Future streamflow and nutrient projections are necessary for the development of sustainable water resources management plans and practices. Watersheds located in the Northern Lake Okeechobee (NLO) areas serve as a source of water and nutrients to Lake Okeechobee and its downstream areas, including the Everglades, in South Florida. This study investigated how projected changes in climate would affect water and nutrient loading to the lake to help develop watershed management plans for improved sustainability of South Florida. Future ensemble climate projections were prepared using the outputs of 29 Coupled Model Intercomparison Project (CMIP) Phase 5 General Circulation Models (GCMs), which were then incorporated into the Watershed Assessment Model (WAM) developed to simulate the streamflow and nutrient loading from the six study drainage watersheds to the lake.
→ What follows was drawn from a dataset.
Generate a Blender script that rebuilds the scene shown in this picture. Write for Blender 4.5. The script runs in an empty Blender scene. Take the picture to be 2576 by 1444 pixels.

The bias-corrected GCMs projected a consistent increase in air temperature in the 2040s and 2070s under both Representative Concentration Pathways (RCPs) 4.5 and 8.5 scenarios. The projected changes in precipitation substantially varied depending on the GCM selections; uncertainty in the multi-model ensemble precipitation projection was propagated to the hydrological projections. The streamflow and nutrient loading projections were closely related to the projected precipitation depths. The modeling experiment results showed that the total phosphorus loads per unit area would be consistently associated with the percentages of pastureland in both historical and future periods. Overall, nutrient loads were projected to increase. Such findings indicate the need for nutrient control strategies and innovative solutions to make progress toward Lake Okeechobee water quality goals in the face of climate change.